Just in terms of the three main instruments' mapping, ISS and VIMS will almost surely map the entire surface by the end of the extended mission, but the resolution will vary from place to place, especially for VIMS.

RADAR's SAR mode will not be able to provide effective coverage of more than roughly 25-40% of Titan. Now that they're experimenting with some long-range radar mapping, I suppose it's possible that low-resolution radar mapping could cover more of the surface, but the high-resolution stuff will cover just a fraction of Titan. A representative fraction, we can hope, but not the entire surface.

RADAR's radiometry mode will probably cover the entire surface, but the resolution is very low. Altimetry tracks will be even sparser than the SAR mapping.

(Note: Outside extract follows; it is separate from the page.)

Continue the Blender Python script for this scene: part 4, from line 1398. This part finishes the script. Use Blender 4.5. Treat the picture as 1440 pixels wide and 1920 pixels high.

At mission's end, Titan's surface will be in a sort of haves and have-nots situation: Some places will be imaged quite well by all three imaging modes (of course, one place was also imaged by Huygens). Other areas will be imaged only hazily by ISS and VIMS. Much of the science will come from studying the areas that are triple-mapped (quadruple in the case of the Huygens landing site), learning correlations between the different imaging modes' views of the same areas to construct models, and to hypothesize that the merely single/double-mapped areas follow similar trends. Also, areas that are seen in high resolution by ISS and RADAR will be "colored" with lower-resolution VIMS multispectral imagery, so we might presume that a low-resolution VIMS border roughly corresponding to a sharper boundary revealed by ISS is the same boundary... thus the one instrument will reveal the morphology [best] while the other reveals something about the composition of the surface units.

I have a Venus globe on my desk: Most of the surface was best imaged by Magellan's SAR, but there are some stripes that Magellan missed, and the mapping there is filled in with other radar surveys' data. When the post-Cassini Titan globe is put together, it will have global coverage, but you will notice the stripes and patches of highest-quality coverage that RADAR provided while the surrounding areas are "only" imaged by ISS and VIMS.

However, at 12-inch globe scale, ISS will cover many areas very sharply, so you'll also notice the discrepancy between places where ISS really "nailed" the coverage at subkilometer resolutions vs. the areas where oblique views are all we have.
Phil Stooke
JRehling has answered this question in terms of image coverage. I will add something on cartographic products.

I'm assuming Titan will follow the pattern set by other worlds.

First, soon after the end of the mission we can expect a preliminary global map from the U. S. Geological Survey at 1:25,000,000 scale (one sheet) or 1:15,000,000 scale (three sheets), probably ISS plus placenames. It might be accompanied by a mosaic of radar strips at the same scale, with many gaps.

Then, about 4 or 5 years later (these things take time) a global set of 1:5,000,000 quadrangles will begin to appear - 15 sheets covering the whole world, quite likely in several formats - ISS, radar, maybe a composite as well, and possibly a shaded relief interpretation as well. At this stage a global-scale geological map might be published too.

Then maybe 5 years after that, the same set of 15 quads will begin to appear as geological maps. This takes a long time... the Magellan geological maps at 1:5,000,000 are only now being published, one at a time. They are worth waiting for, though - these geological maps represent the culmination of years of analysis and summarize almost everything we know about the world.

The map scales and sheet layouts will probably be the same as for other comparably-sized worlds, Ganymede and Callisto. That's what I'm basing this on. Many good university map libraries have these maps - check them out if you get a chance.

Phil
ngunn
There will be a huge list of new questions about the chemistry, physics and history of Titan. For other worlds we are used to getting the objective data and reaching broadly settled conclusions perhaps a few years later. This will not happen for Titan as it's just too complex. I think it will take generations to understand how Titan works - most inconvenient from an academic publishing point of view but a wonderful continuing adventure for the science community of the future.
Rob Pinnegar
QUOTE (ngunn @ Oct 27 2006, 05:40 AM) *
I think it will take generations to understand how Titan works - most inconvenient from an academic publishing point of view but a wonderful continuing adventure for the science community of the future.

Yeah. Things would get boring if we figured it all out.